Invoices are one piece of a larger billing document lifecycle. Confusing these documents leads to accounting errors, payment delays, and awkward conversations with clients. Here is how each one works and when to use it.

Quote (or Estimate). A quote comes before any work begins. It tells the client what the project will cost based on your current understanding of the scope. Quotes are not legally binding in most cases, but they set expectations. Include line items, quantities, unit prices, and a validity period (typically 30 days). Once the client approves the quote, it becomes the basis for your contract or statement of work.

Purchase Order (PO). A purchase order is the client’s formal authorization to proceed. In enterprise and government procurement, a PO number is required before any work starts and must appear on every subsequent invoice. POs specify what was ordered, the agreed price, delivery date, and payment terms. If your client uses POs, always confirm you have one before beginning work.

Invoice. An invoice is your formal request for payment after delivering goods or services (or at a milestone defined in your contract). It references the PO number (if applicable), lists what was delivered, the amount due, payment terms, and your payment details. A professional invoice is numbered sequentially, dated, and includes clear instructions for how to pay.

Receipt. A receipt confirms that payment has been received. It is issued after the client pays, not before. Receipts include the original invoice number, the amount paid, the payment method, and the date of payment. In some industries, receipts are required for tax documentation and expense reporting.

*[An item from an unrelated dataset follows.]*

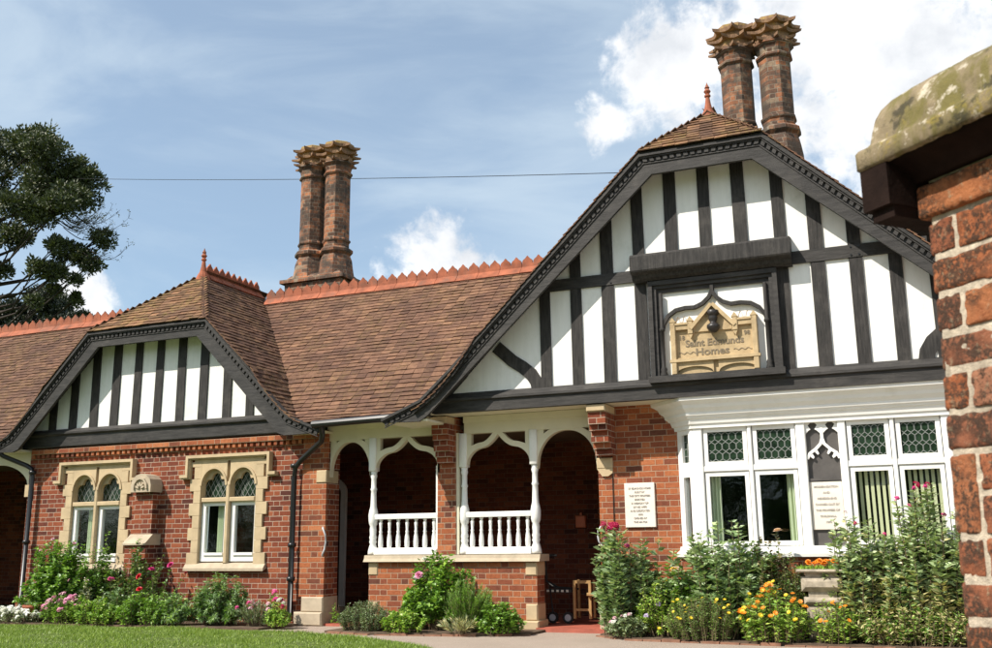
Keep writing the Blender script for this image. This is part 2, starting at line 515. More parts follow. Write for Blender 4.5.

The sequence flows in one direction: Quote (agree on price) to Purchase Order (authorize the work) to Invoice (request payment) to Receipt (confirm payment). Smaller projects often skip the PO step, going directly from quote to invoice. Freelancers and small agencies frequently combine quotes and invoices into a single document, but separating them creates a clearer paper trail and reduces disputes.

Keep all billing documents for each client organized in a dedicated workspace, so your team can find any quote, invoice, or receipt without digging through email threads.

5 Invoicing Mistakes That Delay Payment

Late payments are rarely about the client’s willingness to pay. Most delays come from invoicing errors that create friction in the accounts payable process. Fix these five mistakes and you will get paid faster.

1. Missing or unclear payment terms. If your invoice does not specify when payment is due, the client’s AP department will default to their longest payment cycle, which could be 60 or 90 days. State your terms explicitly: “Net 30” (due in 30 days), “Due on receipt,” or a specific date. Include late payment fees if applicable. The payment terms on your invoice should match the terms in your contract.

2. Incorrect client details. A wrong company name, outdated billing address, or missing PO number can route your invoice to the wrong department or trigger an automatic rejection. Before sending, verify the legal entity name, billing address, tax ID (if required), and any reference numbers the client needs on the invoice. One wrong field can add two to four weeks to your payment timeline.

3. No invoice numbering system. Sequential invoice numbers are not just good practice. They are a legal requirement in many countries. Without a consistent numbering system, you cannot track which invoices are outstanding, which are paid, and which are overdue. Use a simple format: year-sequence (e.g., 2026-001, 2026-002) or client code-sequence (e.g., ACME-001). Never skip or reuse numbers.

4. Sending to the wrong contact. The person who approved your project is often not the person who processes invoices. Ask your client contact for the specific email address or portal where invoices should be submitted. Large organizations may require invoices to go through a procurement system or a dedicated AP email address. Sending to the project manager instead of AP can delay payment by weeks while it gets forwarded internally.

5. No follow-up process. Sending an invoice and waiting is a recipe for late payment. Build a follow-up cadence: a friendly reminder three days before the due date, a firm notice on the due date, and a formal overdue notice seven days after. Automate these reminders if possible. Share your invoices as live links so the client can always access the current version, and you can see whether they have viewed it before you follow up.